What does $V(r)$ mean in the Schrodinger equation?

Question

The Schrodinger equation: $$-\frac{\hbar^2}{2m}\nabla^2\Psi(r)+V(r)\Psi(r)=E\Psi(r)$$ $$\textit{kinetic energy} + \textit{potential energy}=\textit{total energy}$$ Is one of my favourite equations, but there's one term I don't understand: the $V(r)$ term which is supposed to mean potential energy... but what type of potential energy? In the classic 0 potential well example they say that the potential out side the well is infinite but what type of potential energy are they talking about? I googled it and its also called Bohm quantum potential but I really don't get what it means. Anything would be a great help.

Answer 1

It's just a normal potential energy function. It could be gravitational potential energy, electric potential energy, or any other kind of potential energy from classical mechanics. The way that the particle reacts to the potential energy will be different, but the form of $V(x)$ is exactly the same.

For the infinite square well, we are not really concerned about what is causing the potential. It's mostly used as a teaching example, but it could provide a simplistic model for a particle strongly confined to a region by any type of potential energy.

Answer 2

There is not one single special potential function, rather the opposite. The potential function is a placeholder that takes a different functional form depending on what kind of physical situation you want to model. The physics and the system that we want to describe goes into the Schrödinger equation via this potential function.

The only information that the equation gives you written in this way is the fact that it has to be a function depending only on the position variable. The function $V(x)$ may not depend on derivatives of $x$ for example.

Some basic examples for potentials are the particle in a box potential, $$ V(x) = \cases{ 0, \ -L/2 < x < L/2 \\\infty, \ \textrm {otherwise} } $$ With this we can model situations where a particle can move freely in a certain area, but unable to escape.

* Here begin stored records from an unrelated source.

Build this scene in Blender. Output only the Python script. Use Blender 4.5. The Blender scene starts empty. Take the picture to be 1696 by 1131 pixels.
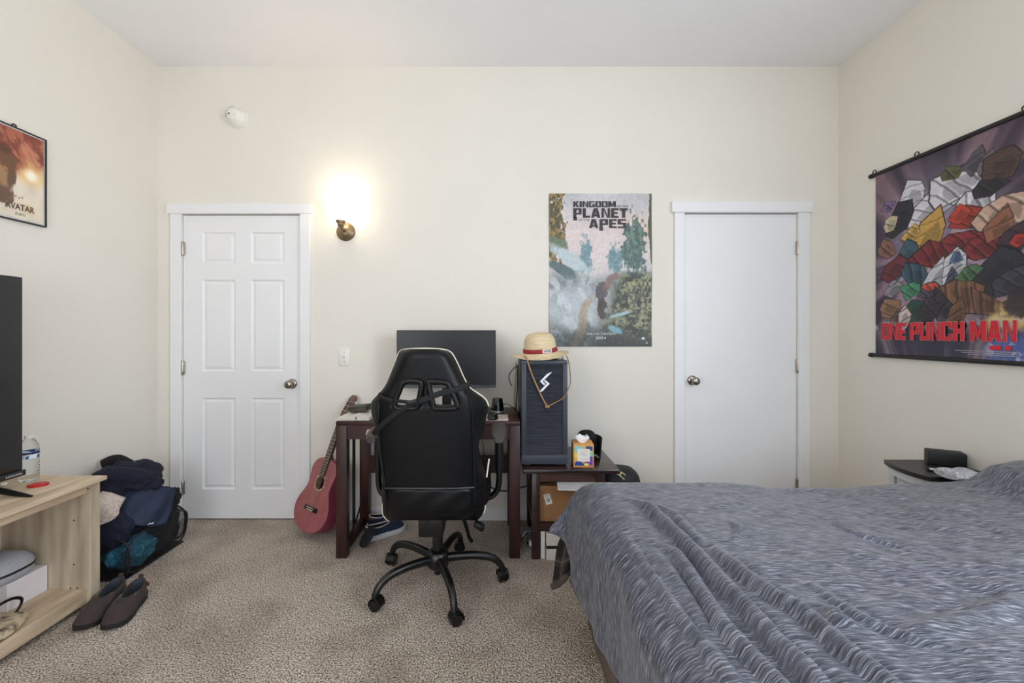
import bpy, bmesh, math, random
import numpy as np
from mathutils import Vector, Matrix, noise

# ------------------------------------------------------------------ camera, light, exposure
SC = bpy.context.scene
COL = SC.collection
random.seed(4)
CAM_D = 2.86            # camera to back wall, metres
CAM_H = 1.247
FPX = 711.0             # focal length in pixels of the 1696 px wide frame

cam_data = bpy.data.cameras.new('camera')
cam_data.sensor_width = 36.0
cam_data.lens = FPX / 1696.0 * 36.0
cam_data.shift_x = 23.0 / 1696.0
cam_data.shift_y = -14.5 / 1696.0
cam_data.clip_start = 0.05
cam = bpy.data.objects.new('camera', cam_data)
COL.objects.link(cam)
cam.location = (0, -CAM_D, CAM_H)
cam.rotation_euler = (math.pi / 2, 0, 0)
SC.camera = cam

SC.view_settings.view_transform = 'Standard'
SC.view_settings.look = 'None'
SC.view_settings.gamma = 1.0
SC.view_settings.use_curve_mapping = False
SC.view_settings.exposure = 0.0
SC.cycles.diffuse_bounces = 8
SC.cycles.max_bounces = 14

world = bpy.data.worlds.new('world')
SC.world = world
world.use_nodes = True
wb = world.node_tree.nodes['Background']
wb.inputs['Color'].default_value = (0.75, 0.86, 1.0, 1)
wb.inputs['Strength'].default_value = 1.0

# room limits
XL, XR, YB, YF, ZC = -2.266, 2.266, 0.0, -4.0, 3.02


def area_light(name, loc, rot, sx, sy, power, color):
    l = bpy.data.lights.new(name, 'AREA')
    l.shape = 'RECTANGLE'
    l.size, l.size_y = sx, sy
    l.energy = power
    l.color = color
    o = bpy.data.objects.new(name, l)
    COL.objects.link(o)
    o.location, o.rotation_euler = loc, rot
    return o


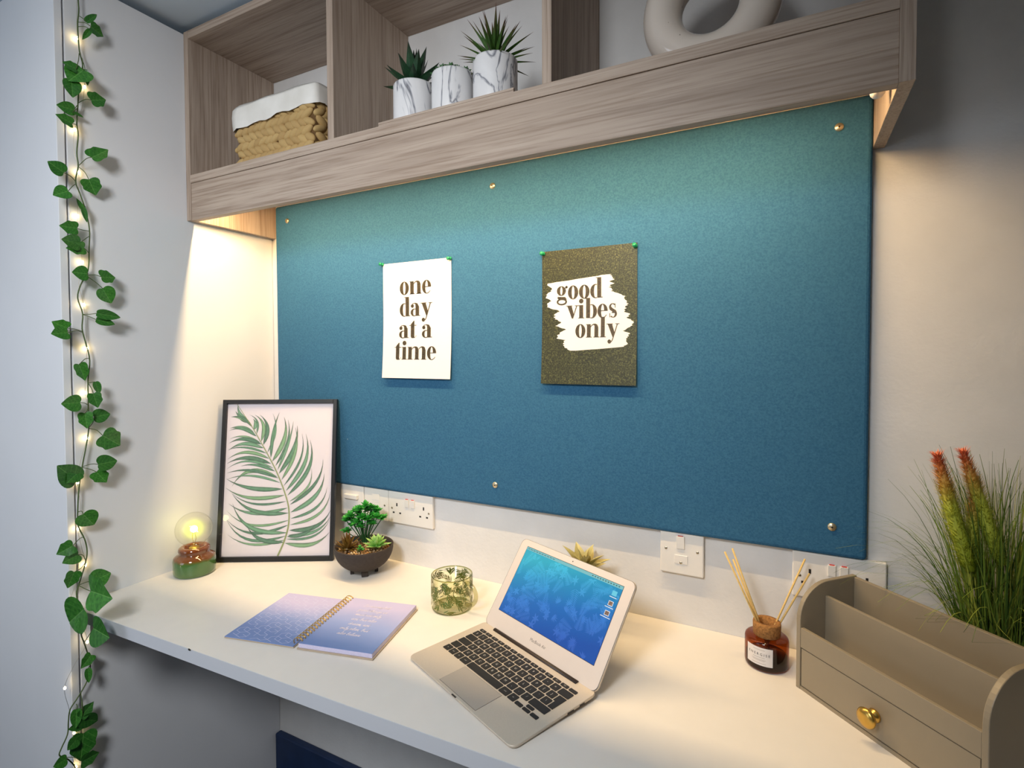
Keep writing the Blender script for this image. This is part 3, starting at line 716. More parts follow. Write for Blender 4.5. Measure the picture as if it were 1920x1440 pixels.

Another potential would be a harmonic potential, $$ V(x) = \frac{1}{2}m\omega^2x^2 $$

With this we can model situations where a particle is for example resting in a local minimum that looks like a parabola. This can describe for example molecules in their stable groundstate geometry. Another example that is described by a harmonic potential would be the time dependent amplitudes of the electromagnetic vector potential.

Potential functions are also often so complicated that we are only able to obtain approximate solutions.

Answer 3

The potential energy in Schrödinger equation is the electrostatic one. Here are a few points to note:

• Since the Schrödinger equation is used on a microscale, we exclude the "microscopic" kinds of potential energy familiar from Newtonian mechanics, such as, e.g., the "elastic potential energy", which are really result of the electrostatic interaction between many particles.
• This leaves us with four fundamental interactions acting on the particle level: electromagnetic, strong, weak and gravitational.
• I am not sure whether there is a generally accepted theory of gravity on quantum level, so I would say that gravitational forces never appear in the Schrödinger equation.
• Weak and strong interactions, in principle, could appear in the Schrödinger equation, but a) they are rarely reducible to a purely potential interaction, b) they are usually treated using more sophisticated mathematical techniques, and c) they are often treated in relativistic limit, wwhere the Schrödinger equattion does not apply.
• This leaves us with electromagnetic interactions, i.e., the scalar and the vector potentials. Thus, the potential energy in question is $$ V(\mathbf{r}) = -e\varphi(\mathbf{r}), $$ since the particle in question is usually an electron. This is sufficient for describing the physics of atoms and condensed matter in non-relativistic limit, and taking properly into account the exchange interaction.